Black hole scalar charge from a topological horizon integral in Einstein-dilaton-Gauss-Bonnet gravity

TL;DR

This paper proves that in Einstein-dilaton-Gauss-Bonnet gravity, a black hole's scalar charge is determined solely by horizon topology and surface gravity, avoiding complex equations of motion.

Contribution

It introduces a topological integral approach to compute black hole scalar charge in a specific gravity theory, simplifying previous methods.

Findings

Scalar charge equals horizon surface gravity times Euler characteristic.

Scalar charge is determined by horizon topology without solving equations.

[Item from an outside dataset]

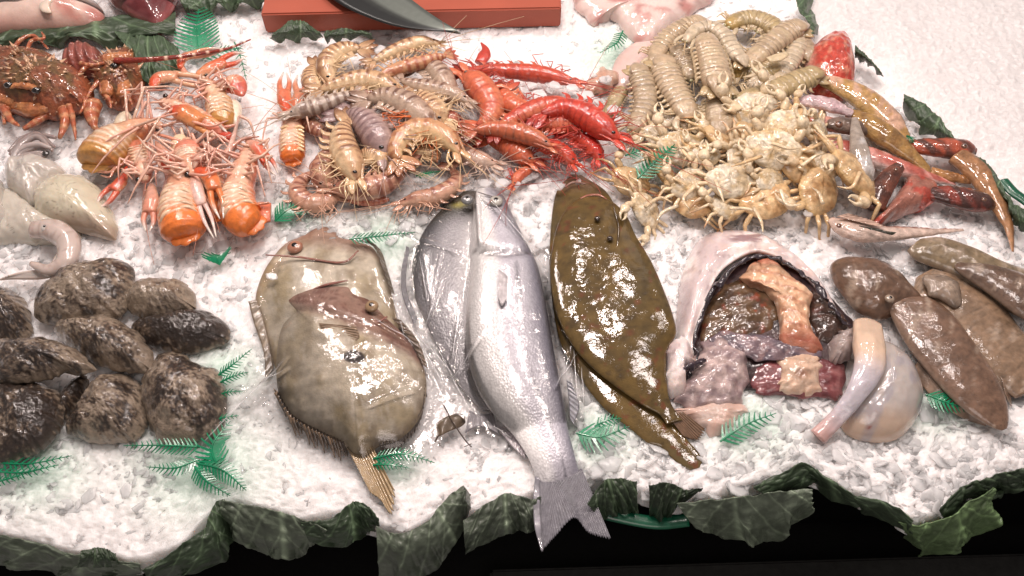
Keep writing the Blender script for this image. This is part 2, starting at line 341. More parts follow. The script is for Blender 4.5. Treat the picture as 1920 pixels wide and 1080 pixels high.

Method can be generalized to other topological densities and couplings.

Abstract

In theories of gravity that include a scalar field, a compact object's scalar charge is a crucial quantity since it controls dipole radiation, which can be strongly constrained by pulsar timing and gravitational wave observations. However in most such theories, computing the scalar charge requires simultaneously solving the coupled, nonlinear metric and scalar field equations of motion. In this article we prove that in linearly-coupled Einstein-dilaton-Gauss-Bonnet gravity, a black hole's scalar charge is completely determined by the horizon surface gravity times the Euler characteristic of the bifurcation surface, without solving any equations of motion. Within this theory, black holes announce their horizon topology and surface gravity to the rest of the universe through the dilaton field. In our proof, a 4-dimensional topological density descends to a 2-dimensional topological density on the bifurcation surface of a Killing horizon. We also comment on how our proof can be generalized to other topological densities on general G-bundles, and to theories where the dilaton is non-linearly coupled to the Euler density.